A survey of more than 1,000 older Americans found that while 76% of all respondents said they plan to age in place in their home, one in six respondents viewed it as a “financial necessity” given the rising costs of other care settings and living facilities, and that one in four (25%) respondents do not expect to receive any help as they age.
Nearly half of respondents (47%) characterized aging in place as both a preference and a financial necessity in tandem.
The survey, conducted by caregiver supply marketplace Carewell, also found that there were several associated concerns that older Americans have with aging in place.
“Where seniors live also affected their outlook on aging at home, with some experiencing safety concerns or uncertainty about staying at home,” the organization said.
The leading concern, for 64% of respondents, was health. This was followed by safety (41%); family or caregivers struggling with care needs (39%); and isolation or loneliness (36%).
One-third of respondents (33%) were concerned with becoming a burden to friends or family, while 29% were worried they would not have enough support from either family members or their local communities.
The survey also found that seniors residing in rural parts of the country were more likely (81%) to say they’re planning to age in place, compared with those living in urban (77%) and suburban (73%) areas. Those living in suburbs were “the most uncertain — 27% felt unsure or unwilling to stay,” the survey results said.
The lack of expectation for any assistance in later life by one-in-four respondents was seen as “alarming” by the organization. This could shape any plans or broader goals they may have for independent living in later life, a priority for most older Americans as the population gets older with time.
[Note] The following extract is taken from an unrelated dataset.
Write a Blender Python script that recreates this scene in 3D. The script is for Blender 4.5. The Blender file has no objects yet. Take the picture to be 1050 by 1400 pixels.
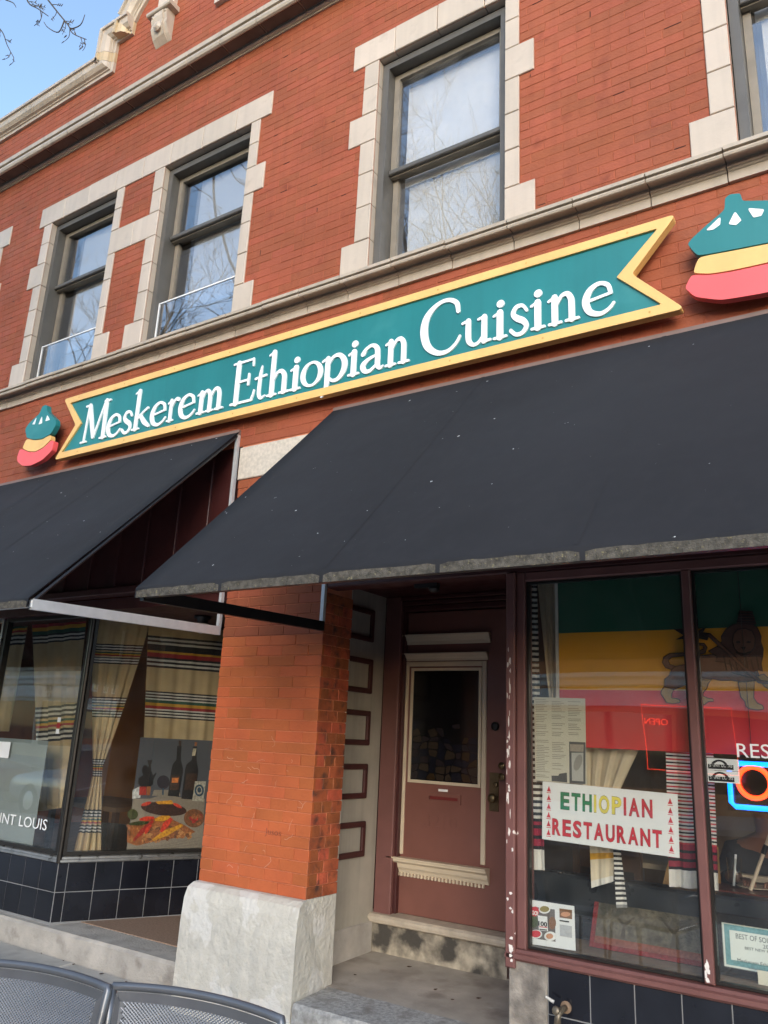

But long-term care services are also seen as essential for opening up the possibilities of remaining in the home.
A recent study authored by researchers at Johns Hopkins University’s Bloomberg School of Public Health suggests that the integration of health, social services and community-based support systems must be improved to better accommodate the desires of older Americans.
“Aging in place” is but another overused term in the industry. Congress tells us in HECM law what their goal was in enacting the HECM insurance provisions in its opening paragraph, titled simply “Purpose” which states the following:
“(a) Purpose
The purpose of this section is to authorize the Secretary to carry out a program of mortgage insurance designed—
(1)to meet the special needs of elderly homeowners by reducing the effect of the economic hardship caused by the increasing costs of meeting health, housing, and subsistence needs at a time of reduced income, through the insurance of home equity conversion mortgages to permit the conversion of a portion of accumulated home equity into liquid assets; and
(2)to encourage and increase the involvement of mortgagees and participants in the mortgage markets in the making and servicing of home equity conversion mortgages for elderly homeowners.”
Some swear that President Ronald Reagan attributed his signing the HECM portion of the passed bill into law, somehow had something or another to do with “aging in place.” The problem is no one has cited any document that says that. Yet since there was no H4P until fiscal year 2009, it seems aging in place was an underlying assumption in the law, even if not stated by the President or members of Congress who passed by the provision.
It seemed to be understood in the passed bill, since one had to reside in the collateral for the majority of typical calendar to avoid defaulting on a HECM.
Since as a CPA, facilitating the origination of a HECM for a client back in 2004, we have seen article after article repeating the basic information shown above. That is “old news,” as a fellow corporate officer used to say with great frequency. It is hard to believe that at the beginning of calendar year 2025, such enforcement of this concept is needed. This shows how little the industry has grown in the last twenty years. In fact we grew to over 4 times the HECM endorsement volume we had last fiscal year but then the series of falls we have endured over the last 15 plus years (what seems like a near death experience resulting from a thousand cuts).
Somehow “aging in place” does not seem as “exciting” or “enlightening” as it once did. For growth and expansion, we need to find and focus on ideas that will enlighten and excite and less on mere, accepted facts like “aging in place.”